Mercury Speciation as a Function of Flue Gas Chlorine Content and Composition in a 1 MW Semi-Industrial Scale Coal-Fired Facility

The complicated chemistry and multiple mechanisms affecting mercury speciation and control make it necessary to investigate these processes at conditions relevant to full-scale boilers. Experiments were performed in a 1MW semi-industrial-scale, coal-fired facility, representative of a full-scale boiler. Southern Research Institute's spike and recovery system and procedures were used to obtain real-time mercury-speciation measurements, with less than 5% uncertainty in the measured values. The focus of this work was on solutions for Powder River Basin (PRB) sub-bituminous coals and high-burnout conditions, where the fly ash contained relatively little unburned carbon. The relationship of mercury oxidation with chlorine concentration was investigated in conjunction with other associated parameters of importance, such as unburned carbon, minerals in ash, and flue-gas composition. The impact of chlorine content was independently evaluated by injecting chlorine through the burner, while firing PRB coal. The concentration of oxidized mercury at the baghouse inlet and outlet increased as chlorine was added to the flue gas. For the high-efficiency (low UBC) conditions investigated in this work, ash composition was found to be more important than chlorine content. The addition of high-iron bituminous ash, either through direct ash injection or through coal blending, was found to significantly increase mercury oxidation before and within the pilot combustor's baghouse, while firing PRB coal.
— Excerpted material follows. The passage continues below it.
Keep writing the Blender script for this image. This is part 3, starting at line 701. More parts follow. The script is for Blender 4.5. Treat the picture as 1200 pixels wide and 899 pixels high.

For certain pilot-scale conditions, blending a small amount of high-iron bituminous coal (<10% by mass) with PRB sub-bituminous coal, resulted in oxidized fractions of mercury of >50% before the particulate collection device and >95% at the outlet of a baghouse. Work continues at Southern Research Institute to elucidate the mechanisms observed for Hg-oxidation enhancement by coal-blending and other adjustments to the flue-gas composition. A greater understanding of these mechanisms will allow the design of Hg-mitigation strategies with high-certainty of the desired result.